Как в печати, так и вживую Тони имел репутацию оптимиста, граничащего с фантазером, особенно когда дело касалось его представления о множестве – понятии, которое он вместе с его близким другом и соавтором Майклом Хардтом разработал в квартете книг, ознаменовавших целый сезон в интеллектуальной жизни глобальных левых. Многие приверженцы партийной формы пренебрегали тем фактом, что для Хардта и Негри «множество» — это новое имя как для массовой организации, так и для рабочего класса, выброшенного за пределы конвейера. Обвинения в наивности также упускали из виду то, что Тони – что неудивительно для человека, пережившего катастрофические последствия войны в детстве и жестокую реальность тюрьмы во взрослом возрасте – питал глубокую веру в необходимость противостоять реальности духовных и телесных страданий. Его эссе о Книге Иова и работа о Джакомо Леопарди ставили целью осмысление материалистической способности поэзии противостоять трагедии, боли, нигилизму и создавать миры из опыта бессмыслицы, неудач и поражений. Хотя Маркс для Тони был, прежде всего, автором Grundrisse – о «реальном подчинении» и «общем интеллекте», – в "Парижских рукописях 1844 года" есть строка, которая перекликается с этой материалистической поэтикой тела, когда Маркс пишет, что человек есть «страдающее существо; а так как это существо ощущает свое страдание, то оно есть существо, обладающее страстью».

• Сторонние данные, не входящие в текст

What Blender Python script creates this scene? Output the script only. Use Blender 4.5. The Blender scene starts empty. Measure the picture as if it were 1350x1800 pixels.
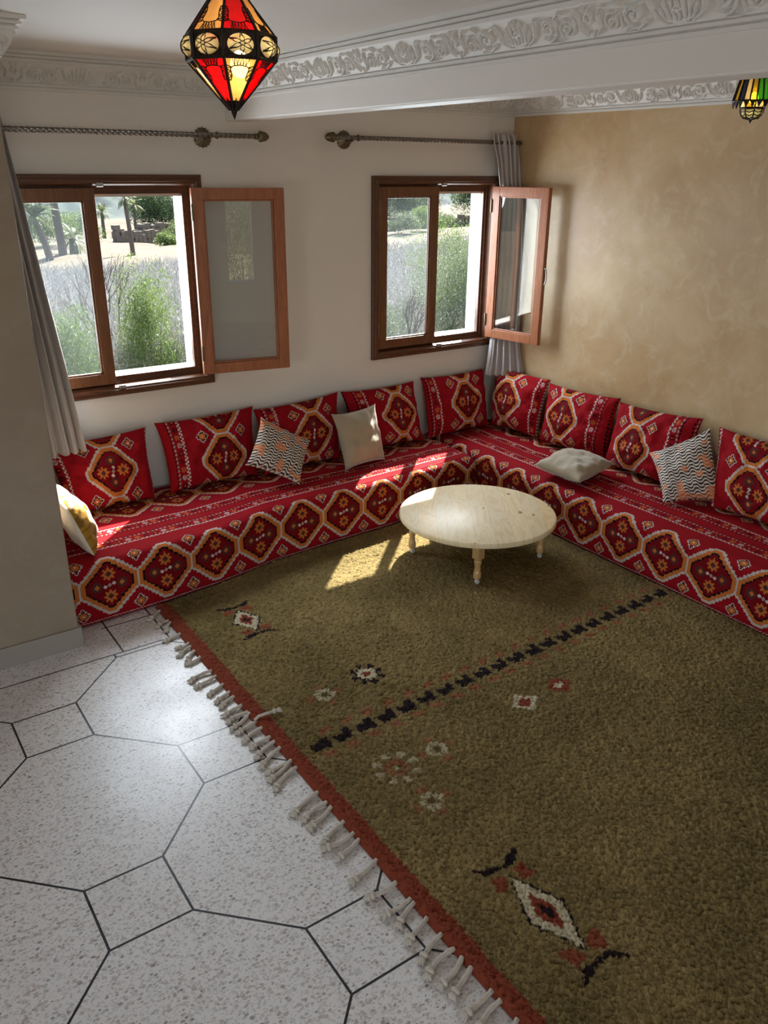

Эта бросающая вызов смерти страсть ради всеобщей свободы, которая проходит через страдания, но ставит целью счастье, является точкой, где коммунизм и философия, свобода и мораль встретились для Негри – как в его произведениях, так и в его жизни. Не случайно самые последние страницы своей автобиографии, свои напутственные слова он посвятил борьбе с ультраправыми, которые поглотили его собственное детство и теперь грозят вернуться вновь. Слабость и страх множества, говорит он нам, снова освобождают место для террора, который хочет апофеоза собственности, патриархата и суверенитета, который желает запретить все проявления радости. «Фашизм, — говорит нам Негри, — опирается на страх, порождает страх, формирует и сдерживает людей в страхе». Вопреки лозунгу фашизма «Да, смерть!» Тони прожил жизнь, наполненную мышлением, дружбой, любовью и борьбой. Я не могу придумать лучшего способа почтить его память, чем процитировать последний абзац его автобиографии: «Сопротивляясь фашизму, пытаясь сломить его господство, будучи уверенным в том, что я делаю, я и написал эту книгу. Остается только, друзья мои, уйти от вас. С улыбкой и теплом я посвящаю эти страницы всем добрым людям, которые предшествовали мне в искусстве подрывной деятельности и борьбы за свободу, как и тем, кто последует за ними. Мы сказали, что они «вечны» — пусть вечности хватит и для нас».